Concrete viaducts were first employed in interurban electric railroad construction, and latterly they have been brought more to the service of the steam railroad. A splendid example of this very new form of construction exists in the extension of the Florida East Coast Railroad over the keys and shallow waters of Southern Florida, for seventy-five miles between Homestead and Key West. A considerable portion of the line is over the sea.

The Florida keys are like a series of stepping-stones, leading into the ocean from the tip of the peninsula to Key West. They lie in the form of a curve, the channels separating the islands varying from a few hundred feet to several miles in width. Nearly thirty of these islands were used in the construction of the new railroad. More than fifty miles of rock and earthen embankment have been built where the intervening waters are shallow, but where the water is deeper and the openings are exposed to storms by breaks in the outer reef, concrete arch viaducts have been used. These viaducts consist of 50-foot reinforced concrete arch spans and piers, with here and there a 60-foot span.

There are four of these arch viaducts aggregating 5.78 miles in length. The longest is between Long Key and Grassy Key, 2.7 miles, and is called the Long Key Viaduct; across Knight’s Key Channel, 7,300 feet; across Moser’s Channel, 7,800 feet, and across Bahia Honda Channel, 4,950 feet. The material of these islands is coralline limestone. In many places the embankment for the roadway is 8 or 9 feet in height, and the roadbed is ballasted with the same material. The result is one of the finest and safest railway roadbeds in the world.

Across the Delaware River at Slateford, Pa., the Delaware, Lackawanna & Western Railroad is building the largest concrete bridge in the world, a few feet longer than the great structure by which the Illinois Central crosses the Big Muddy River and just 100 feet longer than the Connecticut Avenue Bridge, at Washington, D. C. The Lackawanna’s bridge is 1,450 feet long, with five arches of 150-foot span, and a number of shorter arches. The track is carried at an elevation of 75 feet above highwater; and to find living-rock as a solid foundation for a structure of so great a weight, the abutments and piers were carried about 61 feet below the surface of the ground.

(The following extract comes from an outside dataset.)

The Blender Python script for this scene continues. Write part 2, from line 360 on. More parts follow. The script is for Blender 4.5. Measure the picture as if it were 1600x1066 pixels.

With the bridge-builder at his elbow, the railroad constructing engineer hesitates at no river, no arm of the sea, no deep valley, no wild ravine, no cleft in the mountain-side. He calls to his aid the magic of the men who have made this branch of American practical science famous: a feathery trestle appears, as if by magic. Across its narrow edge the steel rails follow their resistless path.